En cualquier caso, el principal problema que plantean las ideas de Liu radica no tanto en los humanistas digitales (cuya disposición a aportar algo relevante a la sociedad a mí personalmente me parece poco discutible por la mera naturaleza de su tarea), sino más bien en los humanistas tradicionales. En gran parte de las humanidades impera la idea de que el valor de la propia investigación es completamente irreducible a repercusiones sociales concretas, a pesar de que se intenta a menudo disfrazar esta carencia con vaguedades («la crítica es la más noble forma de implicarse socialmente», «primero hay que entender el pasado para poder cambiar el presente», etc.): ideas que en el fondo no expresan sino la propia pereza intelectual respecto de la innegable necesidad de legitimación social y de la creciente complejidad de los fenómenos culturales más recientes.
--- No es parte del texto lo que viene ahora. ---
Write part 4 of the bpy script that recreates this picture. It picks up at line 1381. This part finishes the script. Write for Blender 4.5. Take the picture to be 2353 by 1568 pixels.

El problema reside en gran parte, pues, en el hábito intelectualizante y la ostentación que los ámbitos académicos de humanidades propician en sus investigadores (altivez, hiperespecialización, jergas ininteligibles, orgullo de conocer tal o cual canon de autores, etc). Estos son a su vez un mecanismo de defensa frente a una sociedad que desprecia su trabajo y con él el enorme esfuerzo y la constancia que este conlleva (cuestionado una y otra vez). Para que las humanidades digitales puedan romper este círculo vicioso, que parece mucho más antagonizado en el ámbito de las humanidades que en el de las ciencias formales (que también lo sufren), quizás deban redefinir lo que significa ser académico para un mundo como el actual.